_Exercise objective_.
Scan the data. Collect each line that contains the word "script".

════

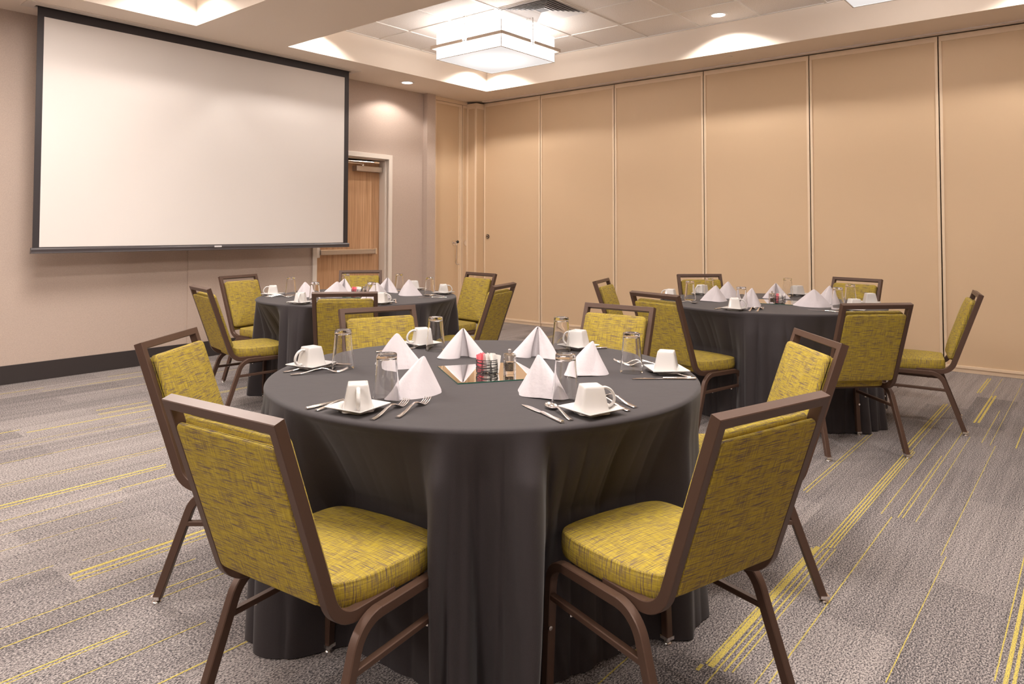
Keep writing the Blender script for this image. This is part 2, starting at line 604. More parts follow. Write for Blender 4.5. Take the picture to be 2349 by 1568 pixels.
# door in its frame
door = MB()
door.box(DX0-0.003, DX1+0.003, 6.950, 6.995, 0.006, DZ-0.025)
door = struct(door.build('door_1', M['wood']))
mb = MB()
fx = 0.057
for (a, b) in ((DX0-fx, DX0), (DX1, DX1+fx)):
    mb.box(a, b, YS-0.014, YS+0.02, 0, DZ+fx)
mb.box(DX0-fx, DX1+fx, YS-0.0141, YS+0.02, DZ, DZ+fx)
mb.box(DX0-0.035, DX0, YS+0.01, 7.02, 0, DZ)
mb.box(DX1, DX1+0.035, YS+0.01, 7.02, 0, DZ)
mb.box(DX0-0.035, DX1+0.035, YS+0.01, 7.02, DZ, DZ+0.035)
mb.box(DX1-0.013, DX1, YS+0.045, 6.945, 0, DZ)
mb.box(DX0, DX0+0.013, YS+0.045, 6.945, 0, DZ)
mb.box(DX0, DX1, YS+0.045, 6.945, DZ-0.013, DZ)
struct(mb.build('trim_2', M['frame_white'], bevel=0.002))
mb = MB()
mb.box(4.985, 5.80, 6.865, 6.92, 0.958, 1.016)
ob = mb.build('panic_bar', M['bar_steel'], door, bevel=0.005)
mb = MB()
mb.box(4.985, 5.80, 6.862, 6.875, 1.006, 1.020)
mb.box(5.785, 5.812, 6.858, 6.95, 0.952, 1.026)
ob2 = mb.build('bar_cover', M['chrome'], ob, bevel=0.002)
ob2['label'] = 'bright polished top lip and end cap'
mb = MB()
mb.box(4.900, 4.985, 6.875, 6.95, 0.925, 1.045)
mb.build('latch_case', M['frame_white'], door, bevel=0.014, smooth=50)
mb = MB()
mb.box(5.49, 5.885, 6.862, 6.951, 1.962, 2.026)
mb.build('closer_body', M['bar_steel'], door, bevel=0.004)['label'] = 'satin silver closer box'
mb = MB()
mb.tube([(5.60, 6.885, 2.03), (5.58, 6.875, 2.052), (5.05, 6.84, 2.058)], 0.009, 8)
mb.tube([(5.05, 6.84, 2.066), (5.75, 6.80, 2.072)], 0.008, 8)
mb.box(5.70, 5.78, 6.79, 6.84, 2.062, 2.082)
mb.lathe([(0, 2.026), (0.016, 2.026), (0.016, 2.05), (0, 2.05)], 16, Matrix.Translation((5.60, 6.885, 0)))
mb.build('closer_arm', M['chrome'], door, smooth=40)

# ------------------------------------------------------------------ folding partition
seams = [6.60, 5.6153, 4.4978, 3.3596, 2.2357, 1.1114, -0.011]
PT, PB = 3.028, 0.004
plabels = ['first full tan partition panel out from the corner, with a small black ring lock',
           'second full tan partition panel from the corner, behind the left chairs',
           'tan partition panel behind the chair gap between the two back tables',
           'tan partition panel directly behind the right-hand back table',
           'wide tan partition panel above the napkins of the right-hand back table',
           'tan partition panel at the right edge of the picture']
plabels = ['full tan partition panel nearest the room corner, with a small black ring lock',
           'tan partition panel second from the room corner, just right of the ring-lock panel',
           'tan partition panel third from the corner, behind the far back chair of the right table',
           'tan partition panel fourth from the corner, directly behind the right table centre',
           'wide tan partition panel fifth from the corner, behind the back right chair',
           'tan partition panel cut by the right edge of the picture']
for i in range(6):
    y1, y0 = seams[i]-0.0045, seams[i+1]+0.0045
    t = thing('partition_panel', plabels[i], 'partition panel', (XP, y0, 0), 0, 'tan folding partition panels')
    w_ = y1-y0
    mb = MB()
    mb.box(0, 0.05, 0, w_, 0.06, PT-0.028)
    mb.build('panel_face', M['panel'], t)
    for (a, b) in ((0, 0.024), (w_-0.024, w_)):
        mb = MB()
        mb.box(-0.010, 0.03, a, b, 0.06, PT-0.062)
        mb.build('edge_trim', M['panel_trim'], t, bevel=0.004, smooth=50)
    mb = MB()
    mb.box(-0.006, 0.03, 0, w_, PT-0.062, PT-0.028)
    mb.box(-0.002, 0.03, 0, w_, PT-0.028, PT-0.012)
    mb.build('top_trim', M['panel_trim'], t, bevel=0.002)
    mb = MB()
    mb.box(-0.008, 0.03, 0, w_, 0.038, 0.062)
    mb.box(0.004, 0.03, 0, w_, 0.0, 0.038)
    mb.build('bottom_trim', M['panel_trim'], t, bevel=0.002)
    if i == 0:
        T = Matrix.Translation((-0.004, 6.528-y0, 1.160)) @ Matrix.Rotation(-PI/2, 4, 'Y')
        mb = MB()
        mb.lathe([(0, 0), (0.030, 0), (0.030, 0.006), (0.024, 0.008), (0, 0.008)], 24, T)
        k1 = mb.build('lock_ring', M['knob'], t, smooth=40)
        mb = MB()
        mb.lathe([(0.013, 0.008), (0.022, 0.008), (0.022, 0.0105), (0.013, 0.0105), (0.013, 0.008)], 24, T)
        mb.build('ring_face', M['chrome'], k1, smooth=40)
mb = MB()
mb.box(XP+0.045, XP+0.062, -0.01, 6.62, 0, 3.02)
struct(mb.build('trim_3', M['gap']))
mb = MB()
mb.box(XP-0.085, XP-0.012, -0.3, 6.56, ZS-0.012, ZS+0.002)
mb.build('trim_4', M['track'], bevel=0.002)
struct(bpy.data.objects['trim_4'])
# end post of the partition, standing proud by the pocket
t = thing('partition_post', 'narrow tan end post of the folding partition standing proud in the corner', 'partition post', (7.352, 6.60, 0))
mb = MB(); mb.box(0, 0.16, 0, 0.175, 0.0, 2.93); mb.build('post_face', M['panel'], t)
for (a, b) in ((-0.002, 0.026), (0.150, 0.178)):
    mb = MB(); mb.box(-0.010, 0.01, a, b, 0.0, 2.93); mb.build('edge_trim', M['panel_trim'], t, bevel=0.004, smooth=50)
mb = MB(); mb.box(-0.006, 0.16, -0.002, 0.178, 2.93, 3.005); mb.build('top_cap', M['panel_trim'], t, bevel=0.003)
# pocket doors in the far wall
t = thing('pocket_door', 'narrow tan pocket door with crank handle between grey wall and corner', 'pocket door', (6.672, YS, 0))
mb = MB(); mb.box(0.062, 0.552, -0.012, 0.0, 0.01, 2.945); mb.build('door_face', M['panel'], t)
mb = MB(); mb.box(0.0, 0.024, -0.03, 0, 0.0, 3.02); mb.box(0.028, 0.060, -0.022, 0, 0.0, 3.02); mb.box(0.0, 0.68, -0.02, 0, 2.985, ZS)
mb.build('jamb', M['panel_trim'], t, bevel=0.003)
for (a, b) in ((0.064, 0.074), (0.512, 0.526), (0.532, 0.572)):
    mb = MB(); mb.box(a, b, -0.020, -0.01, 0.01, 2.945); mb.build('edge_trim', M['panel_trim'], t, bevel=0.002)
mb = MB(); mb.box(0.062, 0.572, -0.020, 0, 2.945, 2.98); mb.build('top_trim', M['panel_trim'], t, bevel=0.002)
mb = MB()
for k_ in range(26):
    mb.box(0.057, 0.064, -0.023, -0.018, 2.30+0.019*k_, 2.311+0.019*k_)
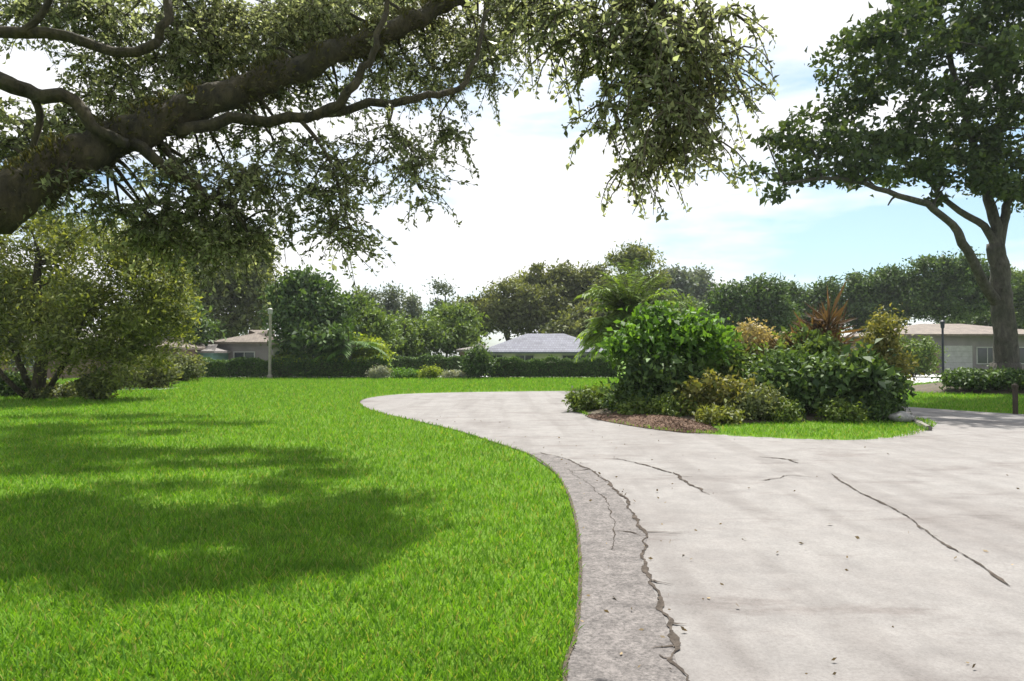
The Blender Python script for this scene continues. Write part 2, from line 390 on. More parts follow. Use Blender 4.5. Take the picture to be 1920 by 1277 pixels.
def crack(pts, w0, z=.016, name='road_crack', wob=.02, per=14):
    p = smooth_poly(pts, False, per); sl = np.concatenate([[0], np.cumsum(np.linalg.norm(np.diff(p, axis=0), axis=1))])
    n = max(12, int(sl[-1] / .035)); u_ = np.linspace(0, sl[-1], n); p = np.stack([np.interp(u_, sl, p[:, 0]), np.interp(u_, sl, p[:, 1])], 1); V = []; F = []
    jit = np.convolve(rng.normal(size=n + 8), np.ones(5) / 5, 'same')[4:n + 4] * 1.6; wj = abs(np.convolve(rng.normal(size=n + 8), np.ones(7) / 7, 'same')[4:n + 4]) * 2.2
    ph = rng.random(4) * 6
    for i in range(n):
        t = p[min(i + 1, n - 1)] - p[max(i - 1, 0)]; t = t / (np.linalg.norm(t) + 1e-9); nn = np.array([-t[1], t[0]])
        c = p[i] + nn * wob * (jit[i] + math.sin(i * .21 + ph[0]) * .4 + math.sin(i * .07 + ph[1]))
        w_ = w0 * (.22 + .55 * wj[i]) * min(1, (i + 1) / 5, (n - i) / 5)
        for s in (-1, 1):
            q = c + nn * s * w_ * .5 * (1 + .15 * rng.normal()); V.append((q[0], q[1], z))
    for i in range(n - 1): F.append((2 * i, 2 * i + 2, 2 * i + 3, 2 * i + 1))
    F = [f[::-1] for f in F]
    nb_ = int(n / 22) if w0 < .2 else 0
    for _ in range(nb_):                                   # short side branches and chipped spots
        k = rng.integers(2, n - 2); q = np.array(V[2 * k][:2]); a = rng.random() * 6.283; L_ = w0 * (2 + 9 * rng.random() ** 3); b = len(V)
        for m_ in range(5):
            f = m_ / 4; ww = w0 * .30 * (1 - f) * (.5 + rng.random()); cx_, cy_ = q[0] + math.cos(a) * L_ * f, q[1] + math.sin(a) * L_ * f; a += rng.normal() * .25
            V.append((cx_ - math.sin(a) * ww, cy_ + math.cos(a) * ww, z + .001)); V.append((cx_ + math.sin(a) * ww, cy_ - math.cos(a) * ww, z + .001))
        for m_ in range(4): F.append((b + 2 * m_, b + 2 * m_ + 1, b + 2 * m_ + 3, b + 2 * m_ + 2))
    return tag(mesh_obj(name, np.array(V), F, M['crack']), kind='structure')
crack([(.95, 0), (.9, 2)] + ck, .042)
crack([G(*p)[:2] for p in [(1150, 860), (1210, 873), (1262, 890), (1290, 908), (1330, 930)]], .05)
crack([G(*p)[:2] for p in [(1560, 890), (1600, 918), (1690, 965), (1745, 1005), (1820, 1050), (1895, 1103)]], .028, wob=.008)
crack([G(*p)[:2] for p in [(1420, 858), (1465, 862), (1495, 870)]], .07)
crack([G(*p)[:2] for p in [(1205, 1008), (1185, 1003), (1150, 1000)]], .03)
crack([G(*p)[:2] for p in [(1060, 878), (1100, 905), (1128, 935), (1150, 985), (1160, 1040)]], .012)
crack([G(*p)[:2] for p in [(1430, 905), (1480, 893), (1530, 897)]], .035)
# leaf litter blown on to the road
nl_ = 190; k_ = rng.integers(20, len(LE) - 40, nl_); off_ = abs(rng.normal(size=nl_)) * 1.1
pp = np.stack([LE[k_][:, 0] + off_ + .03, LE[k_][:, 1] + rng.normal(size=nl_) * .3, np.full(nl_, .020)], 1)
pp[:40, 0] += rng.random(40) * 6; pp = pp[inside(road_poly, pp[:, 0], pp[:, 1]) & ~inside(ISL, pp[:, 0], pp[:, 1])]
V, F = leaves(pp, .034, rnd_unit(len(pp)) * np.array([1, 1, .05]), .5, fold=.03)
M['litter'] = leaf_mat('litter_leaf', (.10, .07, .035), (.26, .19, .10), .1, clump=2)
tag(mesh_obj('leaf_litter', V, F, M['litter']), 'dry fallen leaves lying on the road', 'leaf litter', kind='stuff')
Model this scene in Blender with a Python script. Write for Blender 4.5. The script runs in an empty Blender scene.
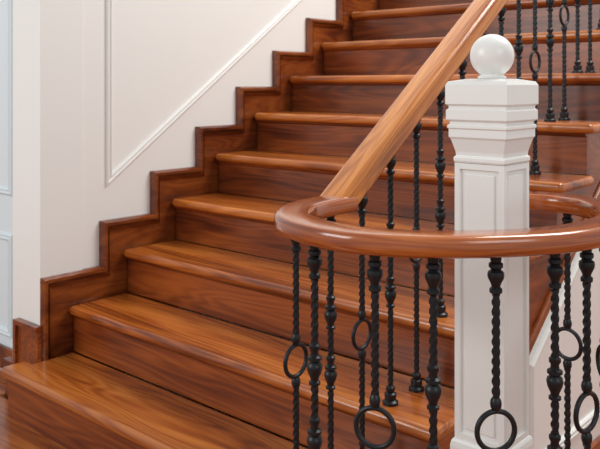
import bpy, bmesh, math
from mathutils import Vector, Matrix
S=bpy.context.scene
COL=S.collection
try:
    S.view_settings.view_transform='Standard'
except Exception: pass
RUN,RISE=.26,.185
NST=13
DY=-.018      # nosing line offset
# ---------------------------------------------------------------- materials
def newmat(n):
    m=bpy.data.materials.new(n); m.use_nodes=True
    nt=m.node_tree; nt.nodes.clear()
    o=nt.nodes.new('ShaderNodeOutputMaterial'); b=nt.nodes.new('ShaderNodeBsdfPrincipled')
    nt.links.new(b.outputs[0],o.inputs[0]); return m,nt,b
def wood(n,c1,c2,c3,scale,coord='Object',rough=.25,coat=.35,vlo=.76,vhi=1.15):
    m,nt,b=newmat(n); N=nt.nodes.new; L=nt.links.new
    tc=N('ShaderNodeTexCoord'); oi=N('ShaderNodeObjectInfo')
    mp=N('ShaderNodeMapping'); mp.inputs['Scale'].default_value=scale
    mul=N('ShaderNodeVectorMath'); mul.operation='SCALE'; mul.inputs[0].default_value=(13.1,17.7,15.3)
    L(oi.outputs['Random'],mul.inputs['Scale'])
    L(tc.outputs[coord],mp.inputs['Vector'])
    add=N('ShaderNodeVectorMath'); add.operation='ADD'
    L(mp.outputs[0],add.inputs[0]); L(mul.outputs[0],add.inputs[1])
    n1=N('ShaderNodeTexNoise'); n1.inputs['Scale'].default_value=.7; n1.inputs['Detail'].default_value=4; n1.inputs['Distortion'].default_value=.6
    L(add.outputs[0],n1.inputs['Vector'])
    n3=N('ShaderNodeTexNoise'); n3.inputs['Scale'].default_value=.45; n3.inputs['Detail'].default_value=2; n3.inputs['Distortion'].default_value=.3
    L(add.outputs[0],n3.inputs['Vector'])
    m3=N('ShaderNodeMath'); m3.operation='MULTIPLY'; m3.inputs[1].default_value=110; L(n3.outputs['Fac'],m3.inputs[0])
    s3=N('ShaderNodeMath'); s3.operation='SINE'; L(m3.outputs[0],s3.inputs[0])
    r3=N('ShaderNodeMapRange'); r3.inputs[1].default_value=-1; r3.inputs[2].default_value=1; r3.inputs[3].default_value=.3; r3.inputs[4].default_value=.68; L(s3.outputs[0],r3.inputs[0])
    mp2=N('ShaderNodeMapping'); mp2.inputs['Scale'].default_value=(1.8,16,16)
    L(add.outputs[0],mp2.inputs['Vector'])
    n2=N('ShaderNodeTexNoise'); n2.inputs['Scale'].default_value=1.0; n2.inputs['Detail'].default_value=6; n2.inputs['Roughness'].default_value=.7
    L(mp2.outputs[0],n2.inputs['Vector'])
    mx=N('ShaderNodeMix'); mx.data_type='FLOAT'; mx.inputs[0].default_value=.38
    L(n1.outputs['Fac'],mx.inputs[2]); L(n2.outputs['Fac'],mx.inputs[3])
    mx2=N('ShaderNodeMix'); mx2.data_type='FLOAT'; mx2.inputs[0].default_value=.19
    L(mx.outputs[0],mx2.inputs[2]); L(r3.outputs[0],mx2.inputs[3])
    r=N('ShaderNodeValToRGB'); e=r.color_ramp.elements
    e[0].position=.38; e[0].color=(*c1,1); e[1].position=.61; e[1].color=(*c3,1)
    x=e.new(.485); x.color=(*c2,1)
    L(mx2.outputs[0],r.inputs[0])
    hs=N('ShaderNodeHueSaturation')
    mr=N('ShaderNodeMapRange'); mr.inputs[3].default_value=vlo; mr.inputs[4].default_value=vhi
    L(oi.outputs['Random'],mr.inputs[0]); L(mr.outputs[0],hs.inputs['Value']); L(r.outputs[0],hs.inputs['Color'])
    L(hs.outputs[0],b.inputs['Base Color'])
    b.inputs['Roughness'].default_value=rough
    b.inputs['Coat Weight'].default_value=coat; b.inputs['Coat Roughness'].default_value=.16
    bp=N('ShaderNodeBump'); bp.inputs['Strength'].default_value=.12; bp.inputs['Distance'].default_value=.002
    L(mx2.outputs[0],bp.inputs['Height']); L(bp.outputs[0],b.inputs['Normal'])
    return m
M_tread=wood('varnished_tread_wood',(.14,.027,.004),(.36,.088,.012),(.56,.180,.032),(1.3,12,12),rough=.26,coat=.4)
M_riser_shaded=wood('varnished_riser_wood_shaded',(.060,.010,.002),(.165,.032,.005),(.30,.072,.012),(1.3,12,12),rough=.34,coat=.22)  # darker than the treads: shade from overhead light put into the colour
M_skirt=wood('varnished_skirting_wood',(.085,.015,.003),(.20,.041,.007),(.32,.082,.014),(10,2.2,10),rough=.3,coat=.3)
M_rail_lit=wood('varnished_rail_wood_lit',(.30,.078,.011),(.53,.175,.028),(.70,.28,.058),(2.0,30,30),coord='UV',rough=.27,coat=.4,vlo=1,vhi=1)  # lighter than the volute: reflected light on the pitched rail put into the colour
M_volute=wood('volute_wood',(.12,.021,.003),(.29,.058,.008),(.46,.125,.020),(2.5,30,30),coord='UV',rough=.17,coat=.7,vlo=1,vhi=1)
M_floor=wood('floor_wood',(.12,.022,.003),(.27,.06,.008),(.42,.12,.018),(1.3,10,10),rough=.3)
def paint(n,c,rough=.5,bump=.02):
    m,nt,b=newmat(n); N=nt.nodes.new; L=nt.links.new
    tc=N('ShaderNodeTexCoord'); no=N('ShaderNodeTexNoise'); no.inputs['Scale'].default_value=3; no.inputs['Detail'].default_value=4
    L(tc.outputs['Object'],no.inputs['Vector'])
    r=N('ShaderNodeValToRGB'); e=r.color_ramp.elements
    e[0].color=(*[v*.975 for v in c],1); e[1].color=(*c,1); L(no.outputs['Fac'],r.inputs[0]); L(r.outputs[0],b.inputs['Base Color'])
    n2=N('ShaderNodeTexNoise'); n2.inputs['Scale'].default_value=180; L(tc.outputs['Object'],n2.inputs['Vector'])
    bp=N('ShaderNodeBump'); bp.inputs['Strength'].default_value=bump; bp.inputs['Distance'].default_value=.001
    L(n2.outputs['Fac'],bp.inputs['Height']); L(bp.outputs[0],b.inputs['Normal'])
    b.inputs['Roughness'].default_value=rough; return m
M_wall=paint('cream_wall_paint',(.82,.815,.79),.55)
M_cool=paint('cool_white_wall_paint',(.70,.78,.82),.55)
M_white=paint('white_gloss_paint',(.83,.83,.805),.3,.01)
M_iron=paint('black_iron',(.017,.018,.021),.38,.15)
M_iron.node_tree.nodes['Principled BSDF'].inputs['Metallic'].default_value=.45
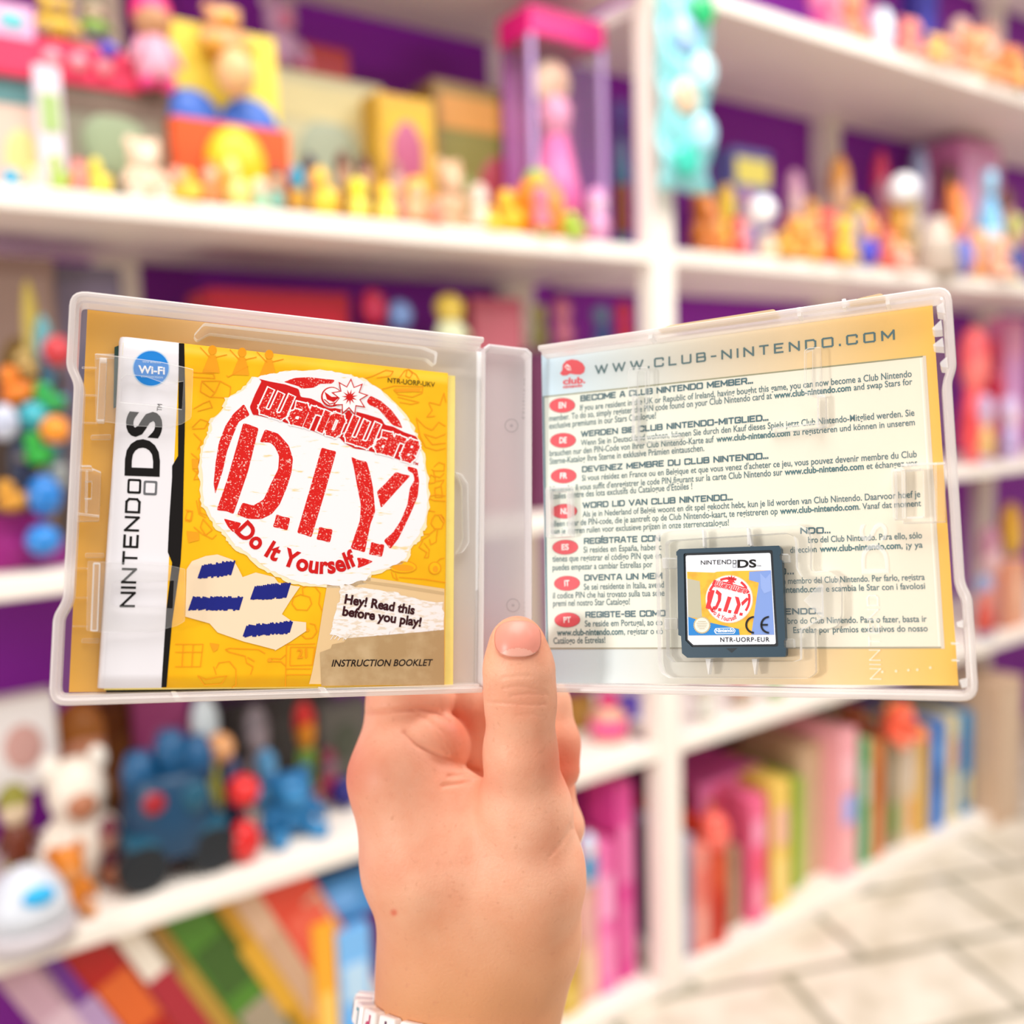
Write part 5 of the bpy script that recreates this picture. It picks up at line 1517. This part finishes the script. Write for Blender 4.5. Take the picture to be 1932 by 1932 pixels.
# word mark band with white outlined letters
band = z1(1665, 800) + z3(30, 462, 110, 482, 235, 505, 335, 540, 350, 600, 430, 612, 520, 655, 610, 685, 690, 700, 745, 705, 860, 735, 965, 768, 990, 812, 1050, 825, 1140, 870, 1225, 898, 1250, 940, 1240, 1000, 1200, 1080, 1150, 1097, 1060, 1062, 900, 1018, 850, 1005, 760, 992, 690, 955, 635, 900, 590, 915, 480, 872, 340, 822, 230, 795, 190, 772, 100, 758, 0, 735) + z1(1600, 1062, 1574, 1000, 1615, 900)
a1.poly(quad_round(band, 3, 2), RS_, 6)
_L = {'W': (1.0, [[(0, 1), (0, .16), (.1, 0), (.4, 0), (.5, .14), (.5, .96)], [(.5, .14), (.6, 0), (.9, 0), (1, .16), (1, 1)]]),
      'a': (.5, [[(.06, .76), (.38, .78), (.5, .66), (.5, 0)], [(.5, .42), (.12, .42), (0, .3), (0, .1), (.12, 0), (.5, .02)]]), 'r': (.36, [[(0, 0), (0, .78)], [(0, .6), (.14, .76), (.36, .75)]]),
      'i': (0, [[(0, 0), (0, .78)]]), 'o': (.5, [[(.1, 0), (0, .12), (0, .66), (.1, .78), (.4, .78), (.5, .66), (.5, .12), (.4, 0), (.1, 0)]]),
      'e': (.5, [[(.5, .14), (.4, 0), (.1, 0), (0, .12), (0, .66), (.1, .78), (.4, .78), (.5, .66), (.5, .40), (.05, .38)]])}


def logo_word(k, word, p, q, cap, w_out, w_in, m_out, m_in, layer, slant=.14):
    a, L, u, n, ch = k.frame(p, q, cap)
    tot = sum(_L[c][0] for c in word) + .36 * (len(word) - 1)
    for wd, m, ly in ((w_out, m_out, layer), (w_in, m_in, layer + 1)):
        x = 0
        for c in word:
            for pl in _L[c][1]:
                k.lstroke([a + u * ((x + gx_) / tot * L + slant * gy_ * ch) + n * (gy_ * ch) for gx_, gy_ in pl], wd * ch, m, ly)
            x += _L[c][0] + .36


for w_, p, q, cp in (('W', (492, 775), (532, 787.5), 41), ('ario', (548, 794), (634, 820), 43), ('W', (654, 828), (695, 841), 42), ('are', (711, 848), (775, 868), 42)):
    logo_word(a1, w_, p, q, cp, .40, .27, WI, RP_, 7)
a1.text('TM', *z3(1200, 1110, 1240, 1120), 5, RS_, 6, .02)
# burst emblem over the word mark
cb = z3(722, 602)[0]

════

_Exercise answer_.
Keep writing the Blender script for this image. This is part 2, starting at line 604. More parts follow. Write for Blender 4.5. Take the picture to be 2349 by 1568 pixels.
The Blender Python script for this scene continues. Write part 2, from line 390 on. More parts follow. Use Blender 4.5. Take the picture to be 1920 by 1277 pixels.
Model this scene in Blender with a Python script. Write for Blender 4.5. The script runs in an empty Blender scene.
Write part 5 of the bpy script that recreates this picture. It picks up at line 1517. This part finishes the script. Write for Blender 4.5. Take the picture to be 1932 by 1932 pixels.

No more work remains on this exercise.